Market turmoil leaves home movers exposed to mortgage rate changes

Four in 10 downsizers still require a mortgage to buy a home, the impact of which is consumer exposure to “market turmoil”, the home moving comparison site reallymoving warns.

Drawing on its own data from thousands of quotes on its site, reallymoving said 40.5% of downsizers used a mortgage to purchase their home in the last six months. The same data reveals 90.5% of first time buyers used a mortgage to fund their purchase over the last six months, rising to 92.6% in March 2026 – the highest level since October 2013.

The analysis suggests buyers rushed to lock in deals ahead of rising rates and product withdrawals, reallymoving said. Approximately 1,500 mortgage products have been pulled from the market since the start of the conflict in the Middle East, according to Moneyfacts. At the same time, borrowing costs have risen to their highest level in over a year after average mortgage rates rose to 5.5%.

The result is more home owners are “exposed to the current turmoil in the mortgage market,” warned reallymoving founder and CEO, Rob Houghton. “Expectations that borrowing would become cheaper this year have been turned on their head,” he said.

“Inflation, which was unchanged in February at 3%, is now on course to shoot back up and as a result we’re likely to see the base rate rise this year rather than fall. Lenders are spooked and amid the uncertainty we’re seeing hundreds of products being pulled, with rates rising across the board.

“Anyone hoping to buy this year will be concerned, particularly first time buyers who are most heavily dependent on mortgages, and existing homeowners with deals due to expire in the next few months. The focus will be on securing a deal as quickly as possible before costs rise further, and for those buyers with a mortgage offer in place, the rush is on to find a property and exchange before it expires.”

 

Source: reallymoving

In an effort to provide reassurance to borrowers, Chancellor Rachel Reeves brought together the UK’s largest lenders last week to reaffirm their adherence to the Mortgage Charter which enables customers to secure a new rate up to six months ahead and switch to a new deal with their existing lender without a fresh affordability check. Borrowers also have the option to move to interest-only payments for six months, with support discussions not affecting credit scores.

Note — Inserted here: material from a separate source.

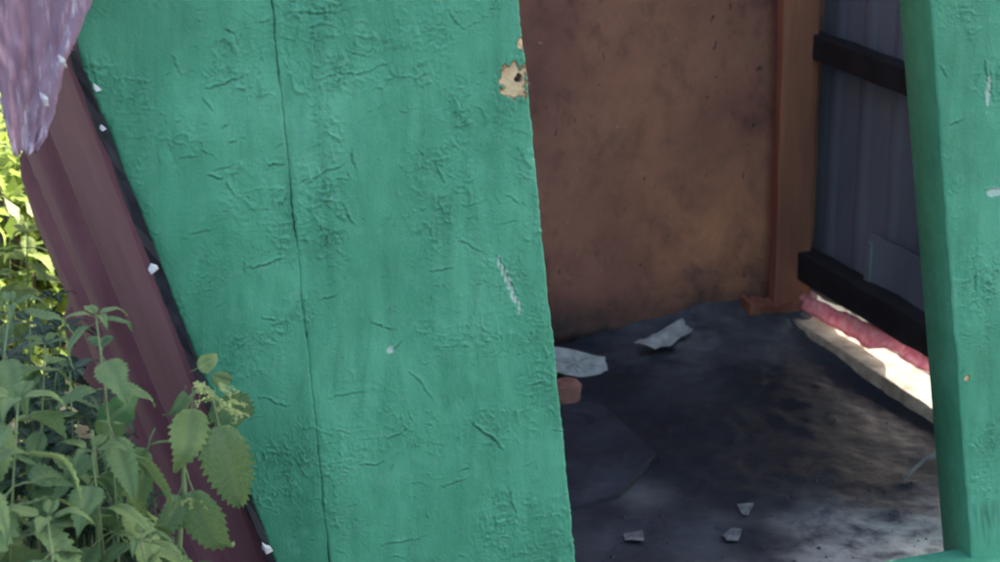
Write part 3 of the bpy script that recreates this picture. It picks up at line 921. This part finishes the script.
# the foreground nettle with the flower head in front of the door edge
def main_nettle():
    rr = random.Random(3); off = .16
    P = lambda x, y, o=off: fp(x, y, o)
    b = P(172, 680); b = Vector((b.x, b.y, GZ))
    root = empty('nettle', b, 'flowering nettle with pale green clusters in front of the slanting door edge', 'nettle', 'nettles beside the shed')
    pts = [b, P(178, 575), P(180, 530), P(184, 490), P(183, 455), P(176, 442), P(182, 415), P(192, 395), P(205, 382)]
    V, F = tube(pts, [.0042, .0036, .0034, .0032, .0030, .0028, .0026, .0022, .0016], 7)
    obj('stem', V, F, M['stem'], root, True)
    pet = [P(178, 444), P(168, 441), P(158, 442), P(150, 445)]
    V, F = tube(pet, [.0018, .0016, .0014, .0012], 5); obj('leaf_stalk', V, F, M['stem'], root, True)
    def lf(px, py, tx, ty, k, mi, roll, depth=0.0, o=off, up=None):
        a = P(px, py, o); c = P(tx, ty, o + depth); d = c - a
        place_leaf(root, LEAF['leaf'][mi], a, d, d.length / (1.2 if mi != 3 else 1.18) * k, roll, up if up else (-D * 1.0 + Z * .3))
    lf(155, 428, 118, 538, 1.0, 3, .9)                       # folded leaf hanging to the left
    lf(193, 388, 186, 470, 1.0, 2, -.25, .03)                # leaf in front of the stem
    lf(212, 398, 244, 532, .95, 0, .25, .02)                 # broad leaf over the green door
    lf(205, 385, 262, 440, .85, 2, .3, -.03)
    lf(190, 372, 228, 352, .8, 2, .1, -.01)
    lf(205, 372, 250, 392, .75, 0, .2, -.02)
    lf(186, 470, 222, 575, 1.0, 1, .5, .03)
    lf(183, 480, 158, 560, .9, 0, -.3, .04)
    lf(186, 385, 172, 430, .8, 1, -.5, .02)
    lf(180, 540, 140, 600, 1.0, 2, -.3, .04); lf(180, 545, 226, 620, 1.0, 2, .3, .03)
    for (x, y, k) in ((212, 398, 1.0), (228, 404, .9), (196, 388, .9), (221, 390, .8), (236, 412, .7), (192, 500, .8)):
        flower_mesh(root, P(x, y, off + .015), rr, k * .75, 5)
main_nettle()

# nettles in the shade left of the door (column of the base, metres in front, pixel of the tip)
spec = [(-10, .24, (18, 402), 'tall nettle in the lower left corner, nearest of the patch', .125, 3),
        (55, .20, (96, 318), 'nettle with a bare upright stem below the maroon sheet', .085, 2),
        (95, .22, (92, 452), 'broad leaved short nettle left of the hanging folded leaf', .10, 5),
        (140, .26, (140, 540), 'lowest nettle at the bottom edge beneath the flowering one', .09, 6),
        (-60, .12, (10, 262), 'shaded nettle at the left edge below the sunlit leaves', .10, 7),
        (25, .10, (45, 345), 'dim nettle half hidden behind the tall corner one', .08, 8),
        (-70, .26, (-20, 468), 'nettle cut by the left edge low in the corner', .12, 9),
        (60, .30, (48, 520), 'grey green nettle at the very bottom left of the picture', .115, 10)]
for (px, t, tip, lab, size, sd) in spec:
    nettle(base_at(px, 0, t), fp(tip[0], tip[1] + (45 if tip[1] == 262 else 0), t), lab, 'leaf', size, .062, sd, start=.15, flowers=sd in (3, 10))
# bare stalk, broad leaf plant
def broad():
    b = base_at(88, 0, .10); root = empty('weed', b, 'weed with one smooth bright green oval leaf behind the nettles', 'weed')
    P = lambda x, y: fp(x, y, .12)
    V, F = tube([b, P(98, 540), P(96, 470), P(92, 430)], [.003, .0028, .0024, .002], 6); obj('stem', V, F, M['stem'], root, True)
    a, c = P(94, 432), P(140, 396); place_leaf(root, BROAD, a, c - a, (c - a).length / 1.0, .2, -D + Z * .2)
    a, c = P(96, 470), P(70, 480); place_leaf(root, BROAD, a, c - a, (c - a).length / 1.0, .2, -D + Z * .2)
    a, c = P(97, 520), P(140, 515); place_leaf(root, BROAD, a, c - a, (c - a).length / 1.0, .2, -D + Z * .2)
broad()
# dark nettles deeper, filling the gaps
dk = [(45, -.45, (52, 300)), (70, -.12, (62, 330)), (110, -.02, (104, 400)), (0, -.05, (30, 325)), (60, 0.02, (70, 372)), (-40, -.02, (-5, 350)), (100, .03, (118, 445)), (30, .04, (30, 440)), (-80, -.05, (-20, 320)), (120, .05, (150, 500)), (75, .06, (78, 420))]
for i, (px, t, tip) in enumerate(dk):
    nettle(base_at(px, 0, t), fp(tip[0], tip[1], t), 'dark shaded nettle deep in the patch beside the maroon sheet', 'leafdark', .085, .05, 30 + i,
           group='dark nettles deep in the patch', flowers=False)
# sunlit nettles behind the corner
for i in range(26):
    rr = random.Random(70 + i)
    px = rr.uniform(-75, 34); y = rr.uniform(2.9, 5.2)
    r = ray(px, 200); p = CAM + r * (y / r.y); b = Vector((p.x, y, GZ))
    h = rr.uniform(.35, .62) if px < -5 else rr.uniform(.3, .5)
    nettle(b, b + Vector((rr.uniform(-.05, .05), rr.uniform(-.05, .05), h)), 'sunlit yellow green nettle standing behind the shed corner', 'leafsun', .085, .055, 90 + i,
           group='sunlit nettles behind the corner', flowers=False)

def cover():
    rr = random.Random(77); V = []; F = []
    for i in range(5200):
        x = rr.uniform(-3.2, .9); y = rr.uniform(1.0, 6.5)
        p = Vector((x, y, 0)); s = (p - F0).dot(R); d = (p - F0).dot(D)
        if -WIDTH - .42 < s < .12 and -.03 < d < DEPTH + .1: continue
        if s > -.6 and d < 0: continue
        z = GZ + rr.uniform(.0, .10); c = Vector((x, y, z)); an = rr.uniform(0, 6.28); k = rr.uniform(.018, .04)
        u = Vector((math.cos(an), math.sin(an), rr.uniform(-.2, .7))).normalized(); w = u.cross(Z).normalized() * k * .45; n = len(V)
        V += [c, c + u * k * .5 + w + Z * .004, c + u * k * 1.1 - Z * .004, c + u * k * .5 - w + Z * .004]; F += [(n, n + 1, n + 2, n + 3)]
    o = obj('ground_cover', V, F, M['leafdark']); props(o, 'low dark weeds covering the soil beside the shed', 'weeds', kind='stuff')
cover()

# leafy bushes farther back on the left and behind the shed
def bush(x, y, h, r, label, mat, n=1500, seed=0):
    rr = random.Random(seed); b = Vector((x, y, GZ)); root = empty('bush', b, label, 'bush', 'bushes behind the shed')
    V = []; F = []
    for k in range(5):
        a = rr.uniform(0, 6.28); tip = b + Vector((math.cos(a) * r * .6, math.sin(a) * r * .6, h * rr.uniform(.7, .95)))
        v, f = tube([b, b.lerp(tip, .5) + Z * .1 * h, tip], [.02, .014, .005], 6); F += [tuple(i + len(V) for i in q) for q in f]; V += v
    obj('trunk', V, F, M['bark'], root, True)
    V = []; F = []; cl = [(b + Vector((rr.gauss(0, r * .45), rr.gauss(0, r * .45), h * rr.uniform(.25, .95))), rr.uniform(.18, .4) * r) for _ in range(26)]
    for i in range(n):
        c0, cr = rr.choice(cl); c = c0 + Vector((rr.gauss(0, 1), rr.gauss(0, 1), rr.gauss(0, 1))) * cr * .6
        if c.z < GZ: c.z = GZ + .02
        u = Vector((rr.gauss(0, 1), rr.gauss(0, 1), rr.gauss(0, .6) - .3)).normalized(); w = u.cross(Z).normalized(); k = rr.uniform(.028, .055); m = len(V)
        V += [c, c + u * k * .5 + w * k * .3, c + u * k, c + u * k * .5 - w * k * .3]; F.append((m, m + 1, m + 2, m + 3))
    obj('crown', V, F, mat, root)
for (px, py, y, h, r, lab, mt, sd) in ((38, 200, 3.75, .50, .22, 'low bright leafy bush under the tip of the lilac sheet', 'leafsun', 12),
                                       (52, 205, 4.35, .40, .26, 'low dark leafy bush farther back past the maroon sheet', 'leafdark', 11)):
    q = ray(px, py); p = CAM + q * (y / q.y); bush(p.x, y, h, r, lab, M[mt], 2600, sd)
bush(-1.75, 6.4, 1.5, .55, 'rounded leafy bush left beyond the sunlit nettles', M['leafsun'], 2600, 1)
bush(-2.5, 5.2, 1.3, .5, 'leafy bush at far left behind the nettle patch', M['leaf'], 2200, 2)
bush(-.6, 8.0, 2.4, .8, 'tall dense bush standing farthest behind the shed', M['leafdark'], 3000, 3)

The data from reallymoving suggests mortgage reliance among first time buyers is consistently high across the UK, exceeding 90% in every region except the North East (87.7%), Wales (88.5%) and Yorkshire & Humber (89.8%). The heavy reliance on borrowing leaves customers particularly vulnerable to sudden changes in mortgage availability and pricing, Houghton said.

London is the area hardest hit, with 87.4% of transactions in the capital relying on a loan, making it particularly sensitive to rate increases and product withdrawals. As the largest first time buyer market, with 63% of all buyers according to reallymoving data, London’s housing market is especially sensitive to sudden changes in lending conditions. By contrast, the North East has the lowest level of mortgage dependency at 77.3%, highlighting the extent of regional variations in exposure to market volatility.